We have: $$\sqrt{a}<\frac{1+\sqrt{1+4a}}{2}$$ and the function $f(x)=\sqrt{a+x}$ is increasing over $\mathbb{R}^+$, hence by applying $f$ to both sides, $$ \sqrt{a+\sqrt{a}} < \frac{1+\sqrt{1+4a}}{2}$$ follows, and by induction it follows that $x_n<\frac{1+\sqrt{1+4a}}{2}$ holds for any $n\in\mathbb{N}$. On the other hand, $$ L=\lim_{n\to +\infty} x_n = \sup_{n\geq 1}x_n $$ has to fulfill $L^2-L=a$. That proves:

$$ \forall a>0,\quad \sqrt{a+\sqrt{a+\sqrt{a+\sqrt{a+\ldots}}}} = \frac{1+\sqrt{1+4a}}{2}.$$

Answer 2

Claim.

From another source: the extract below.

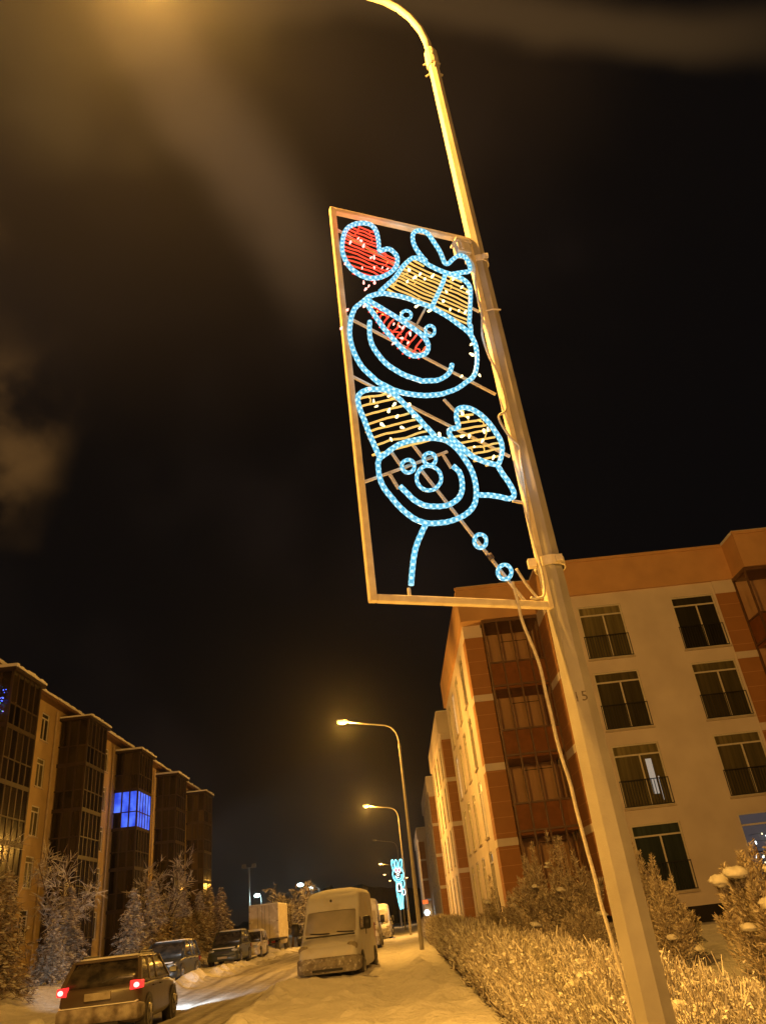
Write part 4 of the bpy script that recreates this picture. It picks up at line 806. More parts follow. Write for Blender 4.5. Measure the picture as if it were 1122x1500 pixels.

The given sequence is bounded from above by $$ \frac{1 + \sqrt{4a + 1}}{2} = \alpha $$

Proof. We proceed by induction. For $ k = 1 $ we have that

$$ \sqrt{a} = \frac{2\sqrt{a}}{2} = \frac{\sqrt{4a}}{2} < \frac{1 + \sqrt{4a + 1}}{2} $$

Now, assuming that the statement is true for $ k = n $, we have

$$ x_{n+1} = \sqrt{a + x_n} < \sqrt{ \frac{1 + 2a + \sqrt{4a + 1}}{2} } $$

Observe that

$$ \left( \frac{1 + \sqrt{4a + 1}}{2} \right)^2 = \frac{4a + 2 + 2\sqrt{4a + 1}}{4} = \frac{1 + 2a + \sqrt{4a + 1}}{2} $$

which establishes the bound for $ x_{n+1} $.

Now, we prove that the sequence is monotone increasing. For this, the following inequality is crucial:

Claim. For $ 0 \leq x < \alpha $, we have that $ x < \sqrt{a+x} $.

Proof. The given inequality is true precisely when $ x^2 - x - a < 0 $. The inequality factors as $ (x - \alpha)(x - \alpha') < 0 $ where $ \alpha' < 0 $, therefore the second factor is always positive when $ x \geq 0 $, and the first factor is negative precisely when $ x < \alpha $.

Now, since we have $ 0 \leq x_k < \alpha $ for all $ k $, it follows by this claim that

$$ x_{k+1} = \sqrt{a + x_k} > x_k $$

Since the sequence $ x_k $ is monotone increasing and bounded from above, by the monotone convergence theorem it is convergent; and thus Cauchy.

Answer 3

You could use another way $$ x_{n+2}-x_{n+1}={x_{n+1}-x_n\over x_{n+2}+x_{n+1}} $$ As $x_n>0\;\forall n$, the above relation shows that your sequence is monotone.

$x_{n+1}<\sqrt{a}+1+\sqrt[2^n]a$

Proof: Let's name the above statement $P(n)$. For positive numbers $x,y$ we have $$ \sqrt{x+y}<\sqrt x+\sqrt y$$ $x_1=\sqrt{a}<\sqrt{a}+1+a=\sqrt{a}+1+\sqrt[2^0]{a}$. Suppose $P(n)$ is true. $$ x_{n+2}=\sqrt{a+x_{n+1}}<\sqrt{a+\sqrt a+1+\sqrt[2^n]{a}}<\sqrt{(\sqrt a+ 1)^2+\sqrt[2^n]{a}}<\sqrt a+1+\sqrt[2^{n+1}]a $$ We complete our proof using induction.

As $$\lim_{n\to\infty}\sqrt[2^{n}]a=1,\\ \exists m: n>m\implies x_{n}<\sqrt a+2$$ Therefore your sequence is bounded above by $\max(x_1,x_2,...,x_m,\sqrt a+2)$ and below by $\sqrt a$. As every bounded monotone sequence is convergent and every convergent sequence in $\mathbb{R}$ (or a complete metric space) is a Cauchy sequence, your sequence is Cauchy.